凍結された故人の銀行口座からお金を出す方法
- 行政書士 服部祥明

- 10月30日
- 読了時間: 3分

相続の手続きにおいて発生するのが、銀行口座の解約、払戻しです。
亡くなった人の名義の口座に残された預貯金は、相続財産として相続人に引き継がれることになりますが、そのためには口座を解約して、払戻しを受ける必要があります
このとき、その口座が凍結されていると、面倒な手続きが発生します。
口座が凍結されるとは
銀行口座の凍結とは、その口座から一切の入出金ができなくなることです。「死亡届を提出すると口座が凍結される」「亡くなった瞬間に凍結される」といった、ネットなどの誤った情報を信じている方がときどきいますが、そうではありません。
「金融機関が名義人の死亡を知ったときに口座が凍結される」というのが正しい答えです。
たとえば、誰もが知っている有名人が亡くなって、ニュースになったようなケースは例外として、遺族が、口座名義人が亡くなったことを金融機関に伝えた時点で口座が凍結されるというのが実際のところです。
口座の凍結を解除する方法
口座の凍結を解除するためには、遺産分割協議書のほか、被相続人と相続人の関係性を示す書類など、以下の書類提出が必要となります。
・口座名義人の出生から死亡までの戸籍謄本
・死亡が確認できる書類(住民票の除票,死亡診断書など)
・口座名義人の通帳、キャッシュカード
・相続人全員の現在の戸籍謄本
・相続人全員の印鑑証明書
ポイントは、「相続人全員」の印鑑証明書が必要になるということです。行き来が疎通になり、転居先のわからない相続人が一人でもいれば、手続きが大変です。
凍結口座の仮払い制度
通常の流れで口座の凍結を解く方法のほか、「仮払い制度」を活用する方法もあります。
一家の大黒柱が突然亡くなって故人の口座が凍結された場合、葬儀費用が捻出できないとか、遺族が当座の生活を続けられなくなるといった事情も考えられます。

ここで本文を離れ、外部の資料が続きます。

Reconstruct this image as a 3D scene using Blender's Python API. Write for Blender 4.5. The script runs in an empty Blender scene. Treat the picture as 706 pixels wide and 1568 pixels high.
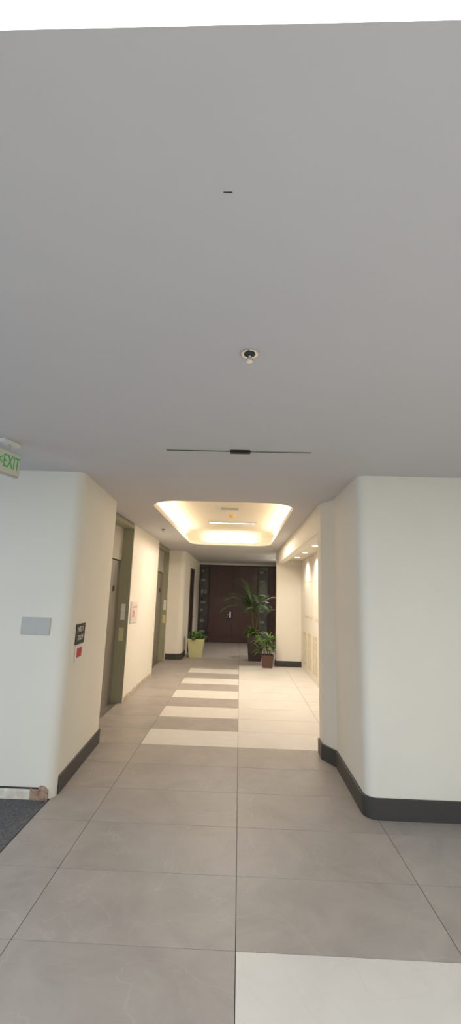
import bpy, bmesh, math, random
from mathutils import Vector, Matrix
random.seed(4)
S=bpy.context.scene
COL=S.collection
CZ=3.03

# ---------------------------------------------------------------- materials
def srgb(r,g,b):
    f=lambda c:(c/255/12.92 if c/255<=.04045 else ((c/255+.055)/1.055)**2.4)
    return (f(r),f(g),f(b),1)
def mat(name,c,rough=.6,metal=0,var=.04,scale=6,bump=0,bscale=60,spec=.5,c2=None,emis=None,es=0,trans=0,stretch=None,island=0):
    m=bpy.data.materials.new(name);m.use_nodes=True
    nt=m.node_tree;N=nt.nodes;L=nt.links;b=N['Principled BSDF']
    b.inputs['Roughness'].default_value=rough;b.inputs['Metallic'].default_value=metal
    b.inputs['Specular IOR Level'].default_value=spec
    if trans: b.inputs['Transmission Weight'].default_value=trans
    tc=N.new('ShaderNodeTexCoord');mp=N.new('ShaderNodeMapping');L.new(tc.outputs['Object'],mp.inputs['Vector'])
    if stretch: mp.inputs['Scale'].default_value=stretch
    no=N.new('ShaderNodeTexNoise');no.inputs['Scale'].default_value=scale;no.inputs['Detail'].default_value=6
    L.new(mp.outputs['Vector'],no.inputs['Vector'])
    cr=N.new('ShaderNodeValToRGB')
    a=tuple(max(0,x*(1-var)) for x in c[:3])+(1,);d=(tuple(min(1,x*(1+var)) for x in c[:3])+(1,)) if c2 is None else c2
    if c2 is not None:a=c
    cr.color_ramp.elements[0].color=a;cr.color_ramp.elements[1].color=d
    cr.color_ramp.elements[0].position=.3;cr.color_ramp.elements[1].position=.7
    L.new(no.outputs['Fac'],cr.inputs['Fac'])
    out=cr.outputs['Color']
    if island:
        g=N.new('ShaderNodeNewGeometry');mr=N.new('ShaderNodeMapRange')
        mr.inputs['To Min'].default_value=1-island;mr.inputs['To Max'].default_value=1+island
        L.new(g.outputs['Random Per Island'],mr.inputs['Value'])
        mx=N.new('ShaderNodeVectorMath');mx.operation='SCALE'
        L.new(out,mx.inputs[0]);L.new(mr.outputs['Result'],mx.inputs['Scale']);out=mx.outputs['Vector']
    L.new(out,b.inputs['Base Color'])
    if bump:
        n2=N.new('ShaderNodeTexNoise');n2.inputs['Scale'].default_value=bscale;n2.inputs['Detail'].default_value=4
        L.new(mp.outputs['Vector'],n2.inputs['Vector'])
        bp=N.new('ShaderNodeBump');bp.inputs['Strength'].default_value=bump;bp.inputs['Distance'].default_value=.01
        L.new(n2.outputs['Fac'],bp.inputs['Height']);L.new(bp.outputs['Normal'],b.inputs['Normal'])
    if emis:
        b.inputs['Emission Color'].default_value=emis;b.inputs['Emission Strength'].default_value=es
    return m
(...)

そのような場合に活用したいのが、凍結口座の仮払い制度です。
相続手続きをおこなってから預金の払戻しを受けるのが、本来の口座解約のやり方ですが、相続人全員の同意や遺産分割協議書がなくても、一定の限度額(金融機関によって判断が違いますが、おおむね100万円までとされていrます)以内であれば、相続人お一人でも預貯金を引き出せるようになりました。
仮払い制度の注意点
預貯金の仮払い制度は、大変便利な制度ですが、利点だけでなく欠点もあります。
他の相続人と相談せずに、特定の相続人一人で手続ができてしまうため、後々トラブルが生じる危険があるほか、後日、被相続人に多額の借金があったことが判明した場合に、相続放棄ができなくなるというケースも考えられます。
遺言書があれば相続人の負担を減らせる
遺産を分割する方法には、遺言と遺産分割協議書の2通りがあります。
遺産分割協議書を実効あるものにするためには、相続人全員の協議が必要です。1人でも反対する相続人がいれば、協議は成立しません。また、所在不明の相続人がいる場合も同じです。
しかし、口座名義人の遺言書があれば、手続きの書類はかなり簡略化できるうえ、もし、遺言書に遺言執行者が指定されていれば、その人が相続人全員の代表として銀行の手続きを進めていくことになるので、口座凍結後の解約は大変スムーズです。
相続人の負担を減らすためにも、遺言書の作成をおすすめします。また、遺言書を作成する際は、公正証書を選んでいただくと、さらに利便性は増しますので、ぜひご検討ください。